My family, especially Evan and Cassie, are very important. I love them very much. I often wonder what their lives will be like, will they be victimized by someone who does not like something about them? What does life hold for them? What started out as my transition, evolved to I cannot remain silent, has now grown to what about our children and how can I help make their lives better, easier, safer. So, I do stay involved as much as I can into anti-hate, discrimination and ignorance issues and activities.
The trans community and those reaching out are important to me. I remember my first steps, fearfully looking for that outstretched hand, the struggle of needing to talk and fearing reprisal. So, I remain as available as I can, responding to emails from my visitor's and those who found their way to my site through ITOR's or the NWGA's site. I welcome and embrace all on their own journey to self discovery, to becoming Real.

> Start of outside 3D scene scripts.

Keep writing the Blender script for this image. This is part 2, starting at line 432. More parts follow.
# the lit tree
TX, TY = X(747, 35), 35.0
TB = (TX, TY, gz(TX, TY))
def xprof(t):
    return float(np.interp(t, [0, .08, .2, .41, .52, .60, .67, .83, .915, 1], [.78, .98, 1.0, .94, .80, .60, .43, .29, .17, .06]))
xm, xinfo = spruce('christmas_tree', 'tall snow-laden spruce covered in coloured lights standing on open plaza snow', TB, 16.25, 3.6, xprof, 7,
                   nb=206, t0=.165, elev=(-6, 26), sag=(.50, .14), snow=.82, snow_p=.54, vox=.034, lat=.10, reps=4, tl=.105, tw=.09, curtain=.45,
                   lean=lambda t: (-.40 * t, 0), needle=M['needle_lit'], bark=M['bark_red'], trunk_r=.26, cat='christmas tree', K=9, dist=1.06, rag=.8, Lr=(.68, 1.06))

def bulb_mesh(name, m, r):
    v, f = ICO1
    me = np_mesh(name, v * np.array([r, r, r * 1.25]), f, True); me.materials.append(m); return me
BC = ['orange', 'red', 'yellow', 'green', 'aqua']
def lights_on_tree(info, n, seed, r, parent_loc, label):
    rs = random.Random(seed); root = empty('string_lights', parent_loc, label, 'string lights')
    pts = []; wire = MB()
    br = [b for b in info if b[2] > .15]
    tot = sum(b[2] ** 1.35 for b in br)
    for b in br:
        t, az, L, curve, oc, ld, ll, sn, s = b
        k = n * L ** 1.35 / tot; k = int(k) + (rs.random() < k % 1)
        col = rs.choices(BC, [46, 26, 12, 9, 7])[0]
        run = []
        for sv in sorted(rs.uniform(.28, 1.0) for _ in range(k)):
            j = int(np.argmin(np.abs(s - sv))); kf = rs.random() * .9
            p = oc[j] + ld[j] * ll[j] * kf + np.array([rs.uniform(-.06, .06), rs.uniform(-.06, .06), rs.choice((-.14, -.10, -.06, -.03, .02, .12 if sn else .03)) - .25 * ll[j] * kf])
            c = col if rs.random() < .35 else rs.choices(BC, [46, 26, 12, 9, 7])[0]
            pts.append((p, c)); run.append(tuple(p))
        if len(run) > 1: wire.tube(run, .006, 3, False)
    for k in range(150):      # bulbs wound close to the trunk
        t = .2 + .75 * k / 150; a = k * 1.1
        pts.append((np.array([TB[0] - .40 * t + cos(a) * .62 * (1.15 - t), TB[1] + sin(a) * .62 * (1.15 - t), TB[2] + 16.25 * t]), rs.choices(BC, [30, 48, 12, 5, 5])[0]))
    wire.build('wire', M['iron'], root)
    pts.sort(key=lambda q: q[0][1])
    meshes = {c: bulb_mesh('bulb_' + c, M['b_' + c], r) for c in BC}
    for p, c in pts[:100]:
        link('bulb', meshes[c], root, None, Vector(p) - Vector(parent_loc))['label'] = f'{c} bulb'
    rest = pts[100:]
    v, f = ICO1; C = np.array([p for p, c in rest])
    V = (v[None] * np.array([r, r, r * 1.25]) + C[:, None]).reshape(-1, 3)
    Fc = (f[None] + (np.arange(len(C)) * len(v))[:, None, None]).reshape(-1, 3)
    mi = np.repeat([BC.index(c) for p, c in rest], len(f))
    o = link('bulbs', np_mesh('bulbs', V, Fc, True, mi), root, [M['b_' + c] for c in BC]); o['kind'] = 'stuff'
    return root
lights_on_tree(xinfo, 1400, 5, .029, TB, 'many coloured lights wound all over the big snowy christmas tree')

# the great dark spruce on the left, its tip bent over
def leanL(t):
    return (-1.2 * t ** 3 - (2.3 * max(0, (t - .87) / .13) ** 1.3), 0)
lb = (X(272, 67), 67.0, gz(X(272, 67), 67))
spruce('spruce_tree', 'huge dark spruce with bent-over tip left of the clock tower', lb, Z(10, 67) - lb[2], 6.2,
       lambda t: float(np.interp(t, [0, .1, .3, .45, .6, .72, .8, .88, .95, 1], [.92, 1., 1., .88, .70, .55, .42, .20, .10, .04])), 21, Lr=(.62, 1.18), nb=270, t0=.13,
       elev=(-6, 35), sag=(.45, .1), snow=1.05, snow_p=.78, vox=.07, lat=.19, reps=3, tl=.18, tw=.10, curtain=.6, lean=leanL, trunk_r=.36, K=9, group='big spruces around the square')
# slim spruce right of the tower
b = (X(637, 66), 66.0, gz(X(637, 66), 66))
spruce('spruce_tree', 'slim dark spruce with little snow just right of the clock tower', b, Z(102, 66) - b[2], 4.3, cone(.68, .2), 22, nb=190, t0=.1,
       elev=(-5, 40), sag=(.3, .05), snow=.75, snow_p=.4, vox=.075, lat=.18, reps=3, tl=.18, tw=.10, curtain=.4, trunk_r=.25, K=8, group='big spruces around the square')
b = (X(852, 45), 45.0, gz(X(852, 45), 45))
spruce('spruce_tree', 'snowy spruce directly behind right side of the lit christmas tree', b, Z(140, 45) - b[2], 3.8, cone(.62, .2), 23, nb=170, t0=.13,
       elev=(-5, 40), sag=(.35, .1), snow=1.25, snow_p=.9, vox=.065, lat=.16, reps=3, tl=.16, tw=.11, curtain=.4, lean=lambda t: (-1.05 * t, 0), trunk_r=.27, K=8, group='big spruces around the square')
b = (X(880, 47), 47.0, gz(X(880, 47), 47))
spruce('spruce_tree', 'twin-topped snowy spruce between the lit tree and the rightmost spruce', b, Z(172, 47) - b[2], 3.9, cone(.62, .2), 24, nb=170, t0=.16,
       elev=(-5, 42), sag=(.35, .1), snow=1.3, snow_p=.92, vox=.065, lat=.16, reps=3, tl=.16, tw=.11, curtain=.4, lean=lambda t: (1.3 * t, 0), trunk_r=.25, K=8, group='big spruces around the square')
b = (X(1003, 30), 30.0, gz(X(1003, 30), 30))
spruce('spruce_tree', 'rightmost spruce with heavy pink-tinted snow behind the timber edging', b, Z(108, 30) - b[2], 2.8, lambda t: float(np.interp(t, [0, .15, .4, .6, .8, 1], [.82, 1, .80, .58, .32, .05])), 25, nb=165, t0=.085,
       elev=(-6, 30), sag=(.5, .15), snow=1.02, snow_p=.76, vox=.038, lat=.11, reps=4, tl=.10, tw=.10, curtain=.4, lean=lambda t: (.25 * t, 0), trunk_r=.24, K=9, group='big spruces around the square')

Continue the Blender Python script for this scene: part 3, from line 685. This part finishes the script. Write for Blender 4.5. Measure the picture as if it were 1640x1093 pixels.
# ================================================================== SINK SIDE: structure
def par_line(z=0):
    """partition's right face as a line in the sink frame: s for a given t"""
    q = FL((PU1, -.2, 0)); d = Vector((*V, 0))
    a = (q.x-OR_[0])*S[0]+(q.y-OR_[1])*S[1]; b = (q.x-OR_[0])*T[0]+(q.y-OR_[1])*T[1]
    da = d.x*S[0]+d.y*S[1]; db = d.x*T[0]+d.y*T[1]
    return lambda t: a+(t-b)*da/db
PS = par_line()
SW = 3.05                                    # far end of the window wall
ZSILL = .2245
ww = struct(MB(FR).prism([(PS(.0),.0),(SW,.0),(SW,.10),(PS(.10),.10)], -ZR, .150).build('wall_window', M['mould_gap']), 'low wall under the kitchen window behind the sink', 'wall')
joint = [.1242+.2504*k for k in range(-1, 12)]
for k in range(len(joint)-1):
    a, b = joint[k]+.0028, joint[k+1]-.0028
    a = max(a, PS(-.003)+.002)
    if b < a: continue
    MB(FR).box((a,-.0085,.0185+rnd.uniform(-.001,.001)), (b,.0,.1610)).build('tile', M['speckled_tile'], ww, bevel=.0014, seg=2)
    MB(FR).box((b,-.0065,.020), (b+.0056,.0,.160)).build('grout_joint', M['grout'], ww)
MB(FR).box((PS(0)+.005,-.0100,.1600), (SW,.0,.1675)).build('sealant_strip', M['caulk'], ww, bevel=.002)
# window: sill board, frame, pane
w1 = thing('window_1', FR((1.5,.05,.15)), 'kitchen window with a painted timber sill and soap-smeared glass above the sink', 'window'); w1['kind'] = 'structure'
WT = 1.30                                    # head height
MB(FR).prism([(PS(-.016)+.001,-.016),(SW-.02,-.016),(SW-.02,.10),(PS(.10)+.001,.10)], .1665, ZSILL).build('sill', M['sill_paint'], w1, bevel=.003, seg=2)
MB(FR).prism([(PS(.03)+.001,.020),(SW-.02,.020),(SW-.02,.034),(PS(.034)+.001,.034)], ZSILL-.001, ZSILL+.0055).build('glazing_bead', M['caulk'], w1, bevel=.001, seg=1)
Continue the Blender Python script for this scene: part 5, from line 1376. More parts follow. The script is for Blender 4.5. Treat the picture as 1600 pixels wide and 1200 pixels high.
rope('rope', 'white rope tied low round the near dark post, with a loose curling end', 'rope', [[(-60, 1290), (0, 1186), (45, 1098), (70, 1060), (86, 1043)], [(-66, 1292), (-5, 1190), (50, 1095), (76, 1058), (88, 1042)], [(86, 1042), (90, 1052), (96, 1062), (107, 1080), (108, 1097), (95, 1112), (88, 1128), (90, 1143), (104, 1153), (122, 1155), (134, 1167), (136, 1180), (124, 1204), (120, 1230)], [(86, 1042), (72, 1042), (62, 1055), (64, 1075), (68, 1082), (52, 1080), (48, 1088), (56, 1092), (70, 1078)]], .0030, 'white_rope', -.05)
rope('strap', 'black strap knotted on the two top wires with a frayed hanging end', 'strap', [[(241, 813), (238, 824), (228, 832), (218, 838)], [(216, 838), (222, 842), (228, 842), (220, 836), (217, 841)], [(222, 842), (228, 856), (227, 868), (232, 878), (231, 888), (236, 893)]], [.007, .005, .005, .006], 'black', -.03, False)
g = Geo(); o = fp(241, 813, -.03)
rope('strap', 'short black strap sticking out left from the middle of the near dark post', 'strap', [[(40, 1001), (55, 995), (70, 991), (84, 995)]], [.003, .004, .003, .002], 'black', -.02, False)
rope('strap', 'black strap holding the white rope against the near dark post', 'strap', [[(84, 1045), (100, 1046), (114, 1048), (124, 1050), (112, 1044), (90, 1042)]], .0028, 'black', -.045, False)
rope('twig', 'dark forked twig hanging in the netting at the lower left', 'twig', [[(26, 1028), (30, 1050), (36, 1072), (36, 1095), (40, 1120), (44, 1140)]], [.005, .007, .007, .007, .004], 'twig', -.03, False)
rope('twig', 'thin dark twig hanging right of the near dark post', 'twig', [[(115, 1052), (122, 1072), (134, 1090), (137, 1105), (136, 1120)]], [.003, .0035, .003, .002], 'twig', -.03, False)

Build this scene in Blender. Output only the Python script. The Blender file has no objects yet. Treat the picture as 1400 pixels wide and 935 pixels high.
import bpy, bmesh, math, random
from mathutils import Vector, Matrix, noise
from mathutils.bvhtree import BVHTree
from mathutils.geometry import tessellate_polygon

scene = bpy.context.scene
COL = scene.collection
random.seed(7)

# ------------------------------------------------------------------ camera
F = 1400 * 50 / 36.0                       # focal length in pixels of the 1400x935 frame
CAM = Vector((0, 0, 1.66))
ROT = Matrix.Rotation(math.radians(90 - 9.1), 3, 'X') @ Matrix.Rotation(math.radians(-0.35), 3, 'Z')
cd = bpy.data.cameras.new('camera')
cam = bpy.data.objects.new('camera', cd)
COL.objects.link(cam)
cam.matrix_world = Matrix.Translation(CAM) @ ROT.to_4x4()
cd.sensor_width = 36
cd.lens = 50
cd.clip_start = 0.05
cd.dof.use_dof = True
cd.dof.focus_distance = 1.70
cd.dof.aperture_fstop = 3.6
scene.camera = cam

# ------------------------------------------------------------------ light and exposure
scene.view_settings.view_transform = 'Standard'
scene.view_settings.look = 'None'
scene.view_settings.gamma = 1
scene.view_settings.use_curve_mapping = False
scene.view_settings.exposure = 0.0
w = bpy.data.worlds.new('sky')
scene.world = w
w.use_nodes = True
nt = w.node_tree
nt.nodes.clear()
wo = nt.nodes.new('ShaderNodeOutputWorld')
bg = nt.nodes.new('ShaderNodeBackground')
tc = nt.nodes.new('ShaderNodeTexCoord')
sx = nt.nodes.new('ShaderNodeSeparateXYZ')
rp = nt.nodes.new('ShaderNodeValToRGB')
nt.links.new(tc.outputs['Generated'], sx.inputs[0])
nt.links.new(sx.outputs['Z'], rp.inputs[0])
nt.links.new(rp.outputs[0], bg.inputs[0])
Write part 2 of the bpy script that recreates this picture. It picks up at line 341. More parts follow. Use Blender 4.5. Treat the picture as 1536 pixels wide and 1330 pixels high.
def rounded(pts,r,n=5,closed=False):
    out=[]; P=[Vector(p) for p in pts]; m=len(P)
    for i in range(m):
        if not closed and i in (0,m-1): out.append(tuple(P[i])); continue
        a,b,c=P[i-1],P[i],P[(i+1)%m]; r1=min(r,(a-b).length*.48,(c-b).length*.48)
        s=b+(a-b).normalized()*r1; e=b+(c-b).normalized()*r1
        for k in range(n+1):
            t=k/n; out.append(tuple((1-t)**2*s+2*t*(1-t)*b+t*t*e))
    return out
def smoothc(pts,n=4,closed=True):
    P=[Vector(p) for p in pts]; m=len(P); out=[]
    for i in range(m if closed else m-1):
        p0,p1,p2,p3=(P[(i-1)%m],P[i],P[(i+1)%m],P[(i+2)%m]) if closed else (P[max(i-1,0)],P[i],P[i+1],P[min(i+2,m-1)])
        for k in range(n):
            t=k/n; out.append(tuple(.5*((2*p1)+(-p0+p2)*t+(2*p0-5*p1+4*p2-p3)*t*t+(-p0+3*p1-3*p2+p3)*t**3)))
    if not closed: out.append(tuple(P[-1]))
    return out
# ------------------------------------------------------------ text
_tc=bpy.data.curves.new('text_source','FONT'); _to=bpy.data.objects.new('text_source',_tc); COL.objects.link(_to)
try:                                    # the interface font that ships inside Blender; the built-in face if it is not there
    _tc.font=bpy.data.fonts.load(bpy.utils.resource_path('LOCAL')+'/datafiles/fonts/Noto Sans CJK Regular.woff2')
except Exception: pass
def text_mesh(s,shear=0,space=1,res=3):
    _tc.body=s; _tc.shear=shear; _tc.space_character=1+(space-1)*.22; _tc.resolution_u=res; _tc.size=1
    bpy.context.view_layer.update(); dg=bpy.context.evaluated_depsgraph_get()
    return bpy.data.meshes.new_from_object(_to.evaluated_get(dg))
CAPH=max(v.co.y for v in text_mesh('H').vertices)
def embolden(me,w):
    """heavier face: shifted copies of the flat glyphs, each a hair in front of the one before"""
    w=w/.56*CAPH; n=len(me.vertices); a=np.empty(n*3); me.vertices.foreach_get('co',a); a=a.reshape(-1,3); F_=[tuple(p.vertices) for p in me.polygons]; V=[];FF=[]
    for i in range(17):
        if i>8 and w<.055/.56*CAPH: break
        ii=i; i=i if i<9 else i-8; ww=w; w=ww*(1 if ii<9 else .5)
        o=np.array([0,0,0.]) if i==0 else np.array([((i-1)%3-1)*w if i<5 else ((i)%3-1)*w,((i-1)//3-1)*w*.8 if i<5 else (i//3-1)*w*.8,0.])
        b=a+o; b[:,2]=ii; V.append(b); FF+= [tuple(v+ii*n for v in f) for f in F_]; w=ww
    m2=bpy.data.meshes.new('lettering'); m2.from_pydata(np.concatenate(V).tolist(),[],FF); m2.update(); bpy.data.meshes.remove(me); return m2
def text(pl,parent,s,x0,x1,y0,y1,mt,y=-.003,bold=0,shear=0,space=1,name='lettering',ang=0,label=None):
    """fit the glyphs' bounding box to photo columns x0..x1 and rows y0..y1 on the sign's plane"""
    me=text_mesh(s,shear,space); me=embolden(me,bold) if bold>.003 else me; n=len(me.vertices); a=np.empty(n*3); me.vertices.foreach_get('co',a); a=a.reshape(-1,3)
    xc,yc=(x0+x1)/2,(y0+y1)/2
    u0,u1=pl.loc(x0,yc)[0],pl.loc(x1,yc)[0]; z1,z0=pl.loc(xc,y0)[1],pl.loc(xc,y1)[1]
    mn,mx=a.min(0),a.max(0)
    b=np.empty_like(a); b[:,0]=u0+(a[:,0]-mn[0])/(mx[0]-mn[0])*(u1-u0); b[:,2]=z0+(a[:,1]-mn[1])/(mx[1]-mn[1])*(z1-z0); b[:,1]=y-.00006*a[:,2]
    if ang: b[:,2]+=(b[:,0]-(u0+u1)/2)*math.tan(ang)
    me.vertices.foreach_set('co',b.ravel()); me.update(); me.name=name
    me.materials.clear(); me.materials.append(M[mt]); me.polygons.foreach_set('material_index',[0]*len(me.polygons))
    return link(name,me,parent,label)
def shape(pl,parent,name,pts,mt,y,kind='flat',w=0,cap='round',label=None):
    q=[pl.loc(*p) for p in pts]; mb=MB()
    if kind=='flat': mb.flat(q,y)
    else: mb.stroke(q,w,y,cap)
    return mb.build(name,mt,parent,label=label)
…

Then, of course, there is the matter of income. I have spent many hours working on my separate online resume site and the pages here. I have been slipping behind a bit, and so, I immersed myself in the best cost effective way, for me, to try and refine my skills for a world that is increasingly computer and internet dependant. It has been about more than just programming and data compression. It is also about making things easier, simple. I went through several design modes trying to ensure that there were no dead-end pages, that you could always get back to where you started and to also have a pleasant visit while learning about me and maybe a little about you.
So, I am burning up the candle(s) and, at times, feel like I am always a little tired. I am also blessed with experiencing the growth of Evan, the success of Cassie, the number of wonderful people I have come to call friends, the love of my very good friends who have sent so much support and that feeling inside when I have been able to help someone else.
Yes, the candles burn to offer light and hope.